Dieci anni dopo è la graziosa immagine di una giovane donna su sfondo rosso, ad invitare all’acquisto; forse è una segretaria, che ammira riconoscente e compiaciuta la M20, la macchina che con la “dolce tastiera” le ha reso più agevole il quotidiano lavoro.
Due figure che in comune hanno la prevalenza del colore rosso e la scritta Olivetti; nessun altro messaggio: bastano le immagini delle due macchine.
Nel 1930, tra le ultime pubblicità della M20, troviamo invece un vivace bambino, vagamente simile ai terribili gemellini Bibì e Bibò del Corrierino dei Piccoli, che tenta - invano - di romperne una sotto lo sguardo sereno del padre che dice “…quella, caro non la rompi. E’ una Olivetti…”.

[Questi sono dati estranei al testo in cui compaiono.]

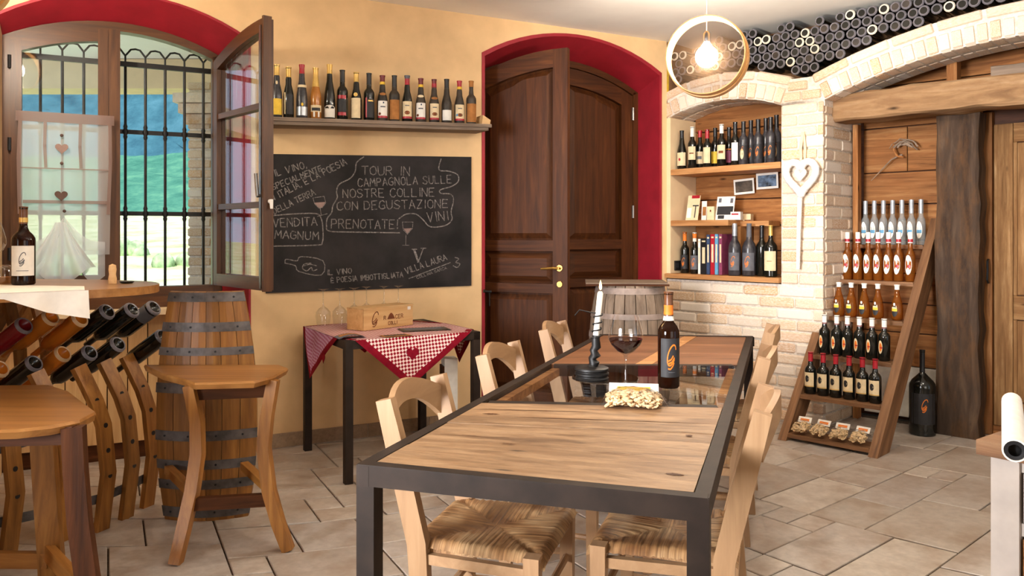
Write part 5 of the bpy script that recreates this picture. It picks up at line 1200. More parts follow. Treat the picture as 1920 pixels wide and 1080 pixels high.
bc = thing('barrel_chair', 'tall bar chair made of a barrel with iron-hooped stave back and oak seat', 'chair', T(-1.28, 3.4, 0))
MBC = frame((-1.395, 3.655, 0), (1, .10, 0))
barrel_back(bc, MBC, 1.035, .325, .445, .37, .055, [(1.01, .042), (.875, .042), (.765, .036), (.60, .045), (.385, .045), (.255, .042), (.165, .042), (.04, .048)])
sp = [fl(x, y, .71) for x, y in [(276, 687), (284, 679), (300, 673), (360, 671), (430, 668), (470, 667), (505, 671), (532, 680), (541, 690), (515, 705), (478, 715), (365, 718), (345, 711), (303, 700)]]
sp = [(p.x, min(p.y, 3.585)) for p in sp]
seat_slab(bc, sp[::-1] if sum((sp[i][0] * sp[(i + 1) % len(sp)][1] - sp[(i + 1) % len(sp)][0] * sp[i][1]) for i in range(len(sp))) < 0 else sp, .71, .028)
def pxz(px, py, Y): p = at(px, py, Y); return (p.x, p.y, max(0, p.z))
for pts in ([(356, 722, 3.22), (370, 790, 3.23), (371, 850, 3.23), (361, 920, 3.21), (345, 990, 3.18), (329, 1058, 3.14)], [(513, 712, 3.30), (501, 780, 3.29), (495, 840, 3.285), (505, 920, 3.28), (522, 980, 3.28), (541, 1031, 3.277)]):
    m = MB(); m.bar([pxz(*p) for p in pts], [.042, .046, .048, .048, .046, .042], .05, (1, 0, 0)); m.build('leg', M_['oak'], bc, frm=frame(pxz(*pts[0]), (0, 0, -1), z=(0, 1, 0)), smooth=30)
for nm, a, b, w, h, mt in (('apron', (362, 736, 3.235), (512, 730, 3.30), .022, .06, 'dark_oak'), ('front_rail', (360, 945, 3.205), (512, 936, 3.28), .03, .05, 'dark_oak'), ('side_rail', (355, 918, 3.24), (316, 880, 3.58), .035, .035, 'oak'), ('side_rail', (505, 915, 3.31), (458, 873, 3.585), .035, .035, 'oak')):
    a, b = V(*pxz(*a)), V(*pxz(*b)); m = MB(); m.bar([a, b], w, h, (0, 1, 0) if 'side' not in nm else (1, 0, 0)); m.build(nm, M_[mt], bc, frm=frame(a, b - a))
# second bar chair, cut by the left edge of the picture
b2 = thing('barrel_chair', 'nearest bar chair with oak seat, cut off by the left edge of the picture', 'chair', T(-1.75, 2.7, 0))
sp = [fl(x, y, .71) for x, y in [(-70, 726), (0, 722), (90, 721), (128, 733), (158, 756), (180, 772), (150, 788), (95, 799), (30, 806), (-60, 808)]]
sp = [(p.x, p.y) for p in sp]; ar = sum((sp[i][0] * sp[(i + 1) % len(sp)][1] - sp[(i + 1) % len(sp)][0] * sp[i][1]) for i in range(len(sp)))
seat_slab(b2, sp[::-1] if ar < 0 else sp, .71, .03)
for pts, w, mt in (([(138, 800, 2.50), (142, 880, 2.50), (150, 980, 2.49), (168, 1110, 2.47), (190, 1225, 2.45)], .062, 'dark_oak'), ([(78, 770, 2.93), (84, 870, 2.94), (90, 960, 2.93), (96, 1045, 2.91), (98, 1105, 2.92)], .078, 'oak'), ([(-120, 800, 2.5), (-125, 900, 2.5), (-140, 1010, 2.48), (-160, 1220, 2.47)], .062, 'dark_oak'), ([(-150, 770, 2.93), (-155, 900, 2.93), (-165, 1104, 2.92)], .07, 'oak')):
    P_ = [pxz(*p) for p in pts]; P_[-1] = (P_[-1][0], P_[-1][1], 0); m = MB(); m.bar(P_, w, .045, (1, .2, 0)); m.build('leg', M_[mt], b2, frm=frame(P_[0], (0, 0, -1), z=(0, 1, 0)), smooth=30)
for nm, a, b, mt in (('apron', (-110, 822, 2.49), (140, 815, 2.50), 'dark_oak'), ('back_rail', (-140, 1048, 2.90), (92, 1050, 2.90), 'oak'), ('side_rail', (92, 1036, 2.90), (158, 1110, 2.50), 'oak')):
    a, b = V(*pxz(*a)), V(*pxz(*b)); m = MB(); m.bar([a, b], .03, .055, (0, 1, 0) if nm != 'side_rail' else (1, 0, 0)); m.build(nm, M_[mt], b2, frm=frame(a, b - a))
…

La serie termina nel 1931 con l’avviso promozionale che ricorda che una macchina per scrivere Olivetti M20 sopravviverà ai vari fonografi, radio, telefoni ed automobili che si stanno diffondendo; “…fra vent’anni la vostra Olivetti scriverà ancora come oggi…”, dice il messaggio, mentre tutti gli altri oggetti non saranno che rottami.
Ecco allora che un giusto orgoglio per l’ottimo prodotto italiano si carica di toni di preoccupante nazionalismo, sia nella grafica con le figure della “Vittoria”, dei “Grandi italiani del passato”, dei “Combattenti”, del “Tricolore”, … , sia nel messaggio: “Se Voi fabbricate o vendete merci italiane ricordatevi di essere i primi a preferire i prodotti dell’Industria Nazionale…”, “ Italiano tu che hai combattuto…”, “Gli italiani devono essere orgogliosi…”, con una deriva che porta all’immagine o stile della mano minacciosa che ferma “…le importazioni inutili!”, a quella del cavaliere Crociato che difende gli italici confini dall’invasione delle macchine straniere e alla “dolcissima tastiera” che diventa un disciplinato e temibile reparto militare.
Tutto questo si ritrova in cinquanta riproduzioni di poster e di pubblicità del secolo scorso, dal 1912 al 1931 raccontate da Carlo Torchio, competente ed esperto collezionista, pubblicate nel Bollettino “L’ufficio d’epoca” n. 53 dell’Associazione Italiana Collezionisti Macchine per Ufficio.